*Data section:*
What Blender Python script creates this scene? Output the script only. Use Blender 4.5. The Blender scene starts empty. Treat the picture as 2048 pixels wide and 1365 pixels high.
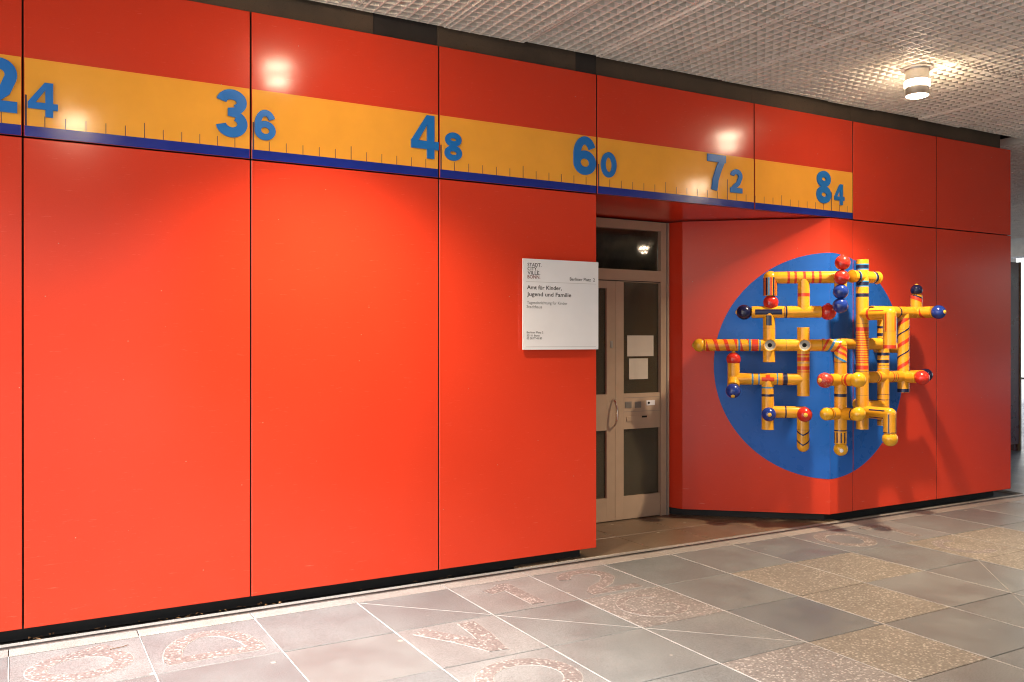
import bpy, math, random
from mathutils import Vector, Matrix
random.seed(7)
PI = math.pi
sc = bpy.context.scene
col = sc.collection

# ------------------------------------------------------------------ camera, sky, sun, exposure
cd = bpy.data.cameras.new('camera'); cam = bpy.data.objects.new('camera', cd); col.objects.link(cam)
cd.sensor_width = 36.0; cd.lens = 30.80; cd.clip_start = 0.05; cd.clip_end = 2000
CAM = Vector((-0.017, -5.208, 1.566)); YAW = 0.5163
cam.location = CAM; cam.rotation_euler = (PI/2 - 0.001, 0, -YAW)
sc.camera = cam
SUN_EL, SUN_AZ = 40.0, 262.0          # degrees; azimuth clockwise from +Y: light from the open side behind and left
w = bpy.data.worlds.new('World'); sc.world = w; w.use_nodes = True
nt = w.node_tree; bg = nt.nodes['Background']
sky = nt.nodes.new('ShaderNodeTexSky'); sky.sky_type = 'NISHITA'; sky.sun_disc = False
sky.sun_elevation = math.radians(SUN_EL); sky.sun_rotation = math.radians(SUN_AZ)
sky.air_density = 1.0; sky.dust_density = 3.0; sky.ozone_density = 1.0
nt.links.new(sky.outputs[0], bg.inputs[0]); bg.inputs[1].default_value = 0.13
sd = bpy.data.lights.new('sun', 'SUN'); sun = bpy.data.objects.new('sun', sd); col.objects.link(sun)
sd.energy = 5.0; sd.angle = math.radians(16); sd.color = (0.88, 0.95, 1.0)
az, el = math.radians(SUN_AZ), math.radians(SUN_EL)
sdir = Vector((math.sin(az)*math.cos(el), math.cos(az)*math.cos(el), math.sin(el)))
sun.location = sdir*30; sun.rotation_euler = (-sdir).to_track_quat('-Z', 'Y').to_euler()
sc.view_settings.view_transform = 'Standard'; sc.view_settings.look = 'None'
sc.cycles.filter_width = 1.1; sc.cycles.max_bounces = 7; sc.cycles.diffuse_bounces = 4; sc.cycles.glossy_bounces = 3; sc.cycles.transmission_bounces = 6
sc.cycles.sample_clamp_indirect = 6.0
sc.view_settings.exposure = 1.45; sc.view_settings.gamma = 1.0
SPOT_W, RING_E, DISC_E = 225.0, 46.0, 60.0
LAMP_COL = (1.0, 0.79, 0.55)

# ------------------------------------------------------------------ materials
def new_mat(name):
    m = bpy.data.materials.new(name); m.use_nodes = True
    return m, m.node_tree, m.node_tree.nodes['Principled BSDF']
def N(nt, t, **kw):
    n = nt.nodes.new(t)
    for k, v in kw.items(): setattr(n, k, v)
    return n
def coords(nt, scale=(1, 1, 1), kind='Object', jitter=True):
    tc = N(nt, 'ShaderNodeTexCoord'); mp = N(nt, 'ShaderNodeMapping'); mp.inputs['Scale'].default_value = scale
    nt.links.new(tc.outputs[kind], mp.inputs[0])
    if jitter:
        oi = N(nt, 'ShaderNodeObjectInfo'); mu = N(nt, 'ShaderNodeMath', operation='MULTIPLY'); mu.inputs[1].default_value = 37.0
        nt.links.new(oi.outputs['Random'], mu.inputs[0]); nt.links.new(mu.outputs[0], mp.inputs['Location'])
    return mp
def noise(nt, vec, scale, detail=4, rough=0.55):
    n = N(nt, 'ShaderNodeTexNoise'); n.inputs['Scale'].default_value = scale; n.inputs['Detail'].default_value = detail
    n.inputs['Roughness'].default_value = rough; nt.links.new(vec.outputs[0], n.inputs['Vector']); return n
def ramp(nt, src, stops, interp='LINEAR'):
    r = N(nt, 'ShaderNodeValToRGB'); r.color_ramp.interpolation = interp
    e = r.color_ramp.elements
    while len(e) < len(stops): e.new(0.5)
    for q, (p, c) in zip(e, stops):
        q.position = p; q.color = (*c, 1) if len(c) == 3 else c
    nt.links.new(src, r.inputs[0]); return r
def mix(nt, fac, a, b, mode='MIX'):
    m = N(nt, 'ShaderNodeMix', data_type='RGBA', blend_type=mode)
    for sock, v in ((m.inputs[0], fac), (m.inputs[6], a), (m.inputs[7], b)):
        if hasattr(v, 'is_output'): nt.links.new(v, sock)
        elif isinstance(v, (tuple, list)): sock.default_value = (*v, 1)
        else: sock.default_value = v
    return m.outputs[2]
def bump(nt, b, h, strength=0.2, dist=0.002):
    bp = N(nt, 'ShaderNodeBump'); bp.inputs['Strength'].default_value = strength; bp.inputs['Distance'].default_value = dist
    nt.links.new(h, bp.inputs['Height']); nt.links.new(bp.outputs[0], b.inputs['Normal'])
def g3(v): return (v, v, v)

def paint(name, c, rough=0.3, var=0.12, grain=0.0, wear=0.0, wearc=(0.5, 0.42, 0.3), spec=0.5, rvar=0.08, nscale=6.0, metal=0.0, bumpy=0.0):
    m, nt, b = new_mat(name)
    v = coords(nt)
    n = noise(nt, v, nscale, 5)
    lo = tuple(x*(1-var) for x in c); hi = tuple(min(1, x*(1+var)) for x in c)
    out = ramp(nt, n.outputs[0], [(0.3, lo), (0.7, hi)]).outputs[0]
    if grain:
        f = noise(nt, v, 900, 2); out = mix(nt, grain, out, ramp(nt, f.outputs[0], [(0.3, tuple(x*0.55 for x in c)), (0.7, tuple(min(1, x*1.5) for x in c))]).outputs[0])
    if wear:
        k = noise(nt, v, 60, 8, 0.75); mk = ramp(nt, k.outputs[0], [(0.66-wear*0.1, g3(0)), (0.70-wear*0.1, g3(1))])
        out = mix(nt, mk.outputs[0], out, wearc)
    nt.links.new(out, b.inputs['Base Color'])
    rr = ramp(nt, n.outputs[0], [(0.3, g3(max(0.02, rough-rvar))), (0.7, g3(rough+rvar))]); nt.links.new(rr.outputs[0], b.inputs['Roughness'])
    b.inputs['Specular IOR Level'].default_value = spec; b.inputs['Metallic'].default_value = metal
    if bumpy:
        f2 = noise(nt, v, 140, 3); bump(nt, b, f2.outputs[0], bumpy, 0.002)
    return m

def red_panel_mat():
    m, nt, b = new_mat('red_laminate')
    v = coords(nt)
    n = noise(nt, v, 1.3, 3); n2 = noise(nt, v, 260, 2)
    base = ramp(nt, n.outputs[0], [(0.3, (0.63, 0.044, 0.016)), (0.7, (0.66, 0.048, 0.018))]).outputs[0]
    base = mix(nt, 0.07, base, ramp(nt, n2.outputs[0], [(0.3, (0.38, 0.014, 0.008)), (0.7, (0.85, 0.075, 0.04))]).outputs[0])
    # thin pale scratches and scuffs
    vs = coords(nt, (3.0, 3.0, 40.0)); k = noise(nt, vs, 5.0, 6, 0.6)
    mk = ramp(nt, k.outputs[0], [(0.665, g3(0)), (0.70, g3(0.8))])
    base = mix(nt, mk.outputs[0], base, (0.72, 0.10, 0.06))
    # kick marks and rubbed patches low on the sheet
    tz = N(nt, 'ShaderNodeTexCoord'); sx = N(nt, 'ShaderNodeSeparateXYZ'); nt.links.new(tz.outputs['Object'], sx.inputs[0])
    lowm = ramp(nt, sx.outputs[2], [(0.0, g3(1)), (0.42, g3(0))])
    vk = coords(nt, (5.0, 5.0, 55.0)); kk = noise(nt, vk, 1.3, 4, 0.55); km = ramp(nt, kk.outputs[0], [(0.68, g3(0)), (0.72, g3(0.6))])
    kf = mix(nt, 1.0, km.outputs[0], lowm.outputs[0], 'MULTIPLY'); base = mix(nt, kf, base, (0.70, 0.20, 0.13))
    vd = coords(nt, (1, 1, 1)); d = N(nt, 'ShaderNodeTexVoronoi'); d.inputs['Scale'].default_value = 9; nt.links.new(vd.outputs[0], d.inputs['Vector'])
    dm = ramp(nt, d.outputs['Distance'], [(0.018, g3(1)), (0.03, g3(0))]); base = mix(nt, dm.outputs[0], base, (0.45, 0.30, 0.22))
    nt.links.new(base, b.inputs['Base Color'])
    r = noise(nt, v, 5, 4); rr = ramp(nt, r.outputs[0], [(0.3, g3(0.17)), (0.7, g3(0.195))]); nt.links.new(rr.outputs[0], b.inputs['Roughness'])
    lw = noise(nt, v, 2.2, 2); bump(nt, b, lw.outputs[0], 0.02, 0.004)
    b.inputs['Specular IOR Level'].default_value = 0.36
    return m

def slab_mat(name, c0, c1, rough):
    m, nt, b = new_mat(name)
    v = coords(nt)
    oi = N(nt, 'ShaderNodeObjectInfo')
    n = noise(nt, v, 3.0, 6); f = noise(nt, v, 160, 3, 0.7)
    base = ramp(nt, n.outputs[0], [(0.3, c0), (0.72, c1)]).outputs[0]
    sp = ramp(nt, f.outputs[0], [(0.36, g3(0.55)), (0.5, g3(1.0)), (0.66, g3(1.35))]); base = mix(nt, 0.9, base, sp.outputs[0], 'MULTIPLY')
    tint = ramp(nt, oi.outputs['Random'], [(0.0, (0.84, 0.83, 0.84)), (0.5, (1.0, 0.97, 0.95)), (1.0, (1.1, 1.03, 0.99))]); base = mix(nt, 1.0, base, tint.outputs[0], 'MULTIPLY')
    # pits and trodden gum
    p = N(nt, 'ShaderNodeTexVoronoi'); p.inputs['Scale'].default_value = 42; nt.links.new(v.outputs[0], p.inputs['Vector'])
    pm = ramp(nt, p.outputs['Distance'], [(0.055, g3(1)), (0.10, g3(0))]); base = mix(nt, pm.outputs[0], base, (0.05, 0.045, 0.045))
    g = N(nt, 'ShaderNodeTexVoronoi'); g.inputs['Scale'].default_value = 3.6; nt.links.new(v.outputs[0], g.inputs['Vector'])
    gm = ramp(nt, g.outputs['Distance'], [(0.045, g3(0.75)), (0.062, g3(0))]); base = mix(nt, gm.outputs[0], base, (0.42, 0.39, 0.34))
    s = noise(nt, v, 1.1, 4, 0.7); sm = ramp(nt, s.outputs[0], [(0.52, g3(0)), (0.75, g3(0.35))]); base = mix(nt, sm.outputs[0], base, (0.10, 0.09, 0.085))
    nt.links.new(base, b.inputs['Base Color'])
    rr = ramp(nt, n.outputs[0], [(0.3, g3(rough-0.08)), (0.7, g3(rough+0.1))]); nt.links.new(rr.outputs[0], b.inputs['Roughness'])
    bump(nt, b, f.outputs[0], 0.25, 0.0015)
    return m

def aggregate_mat(name, pale, mid, dark):
    m, nt, b = new_mat(name)
    v = coords(nt)
    p = N(nt, 'ShaderNodeTexVoronoi'); p.inputs['Scale'].default_value = 85; nt.links.new(v.outputs[0], p.inputs['Vector'])
    sep = N(nt, 'ShaderNodeSeparateColor'); nt.links.new(p.outputs['Color'], sep.inputs[0])
    pc = ramp(nt, sep.outputs[0], [(0.0, dark), (0.35, mid), (0.72, mid), (0.9, pale)]).outputs[0]
    ed = ramp(nt, p.outputs['Distance'], [(0.42, g3(0)), (0.62, g3(0.8))]); base = mix(nt, ed.outputs[0], pc, tuple(x*0.75 for x in mid))
    n = noise(nt, v, 2.5, 5); tn = ramp(nt, n.outputs[0], [(0.3, g3(0.85)), (0.7, g3(1.08))]); base = mix(nt, 1.0, base, tn.outputs[0], 'MULTIPLY')
    nt.links.new(base, b.inputs['Base Color']); b.inputs['Roughness'].default_value = 0.55
    inv = N(nt, 'ShaderNodeMath', operation='SUBTRACT'); inv.inputs[0].default_value = 1.0; nt.links.new(p.outputs['Distance'], inv.inputs[1])
    bump(nt, b, inv.outputs[0], 0.35, 0.003)
    return m

def emit_mat(name, c, s):
    m, nt, b = new_mat(name)
    b.inputs['Base Color'].default_value = (0.8, 0.8, 0.8, 1)
    b.inputs['Emission Color'].default_value = (*c, 1); b.inputs['Emission Strength'].default_value = s
    return m
def glass_mat():
    m, nt, b = new_mat('door_glass')
    b.inputs['Base Color'].default_value = (0.72, 0.70, 0.62, 1); b.inputs['Transmission Weight'].default_value = 1.0
    b.inputs['Roughness'].default_value = 0.03; b.inputs['IOR'].default_value = 1.45
    return m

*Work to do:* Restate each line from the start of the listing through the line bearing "col = sc.collection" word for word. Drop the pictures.

*Result of the exercise:*
What Blender Python script creates this scene? Output the script only. Use Blender 4.5. The Blender scene starts empty. Treat the picture as 2048 pixels wide and 1365 pixels high.
import bpy, math, random
from mathutils import Vector, Matrix
random.seed(7)
PI = math.pi
sc = bpy.context.scene
col = sc.collection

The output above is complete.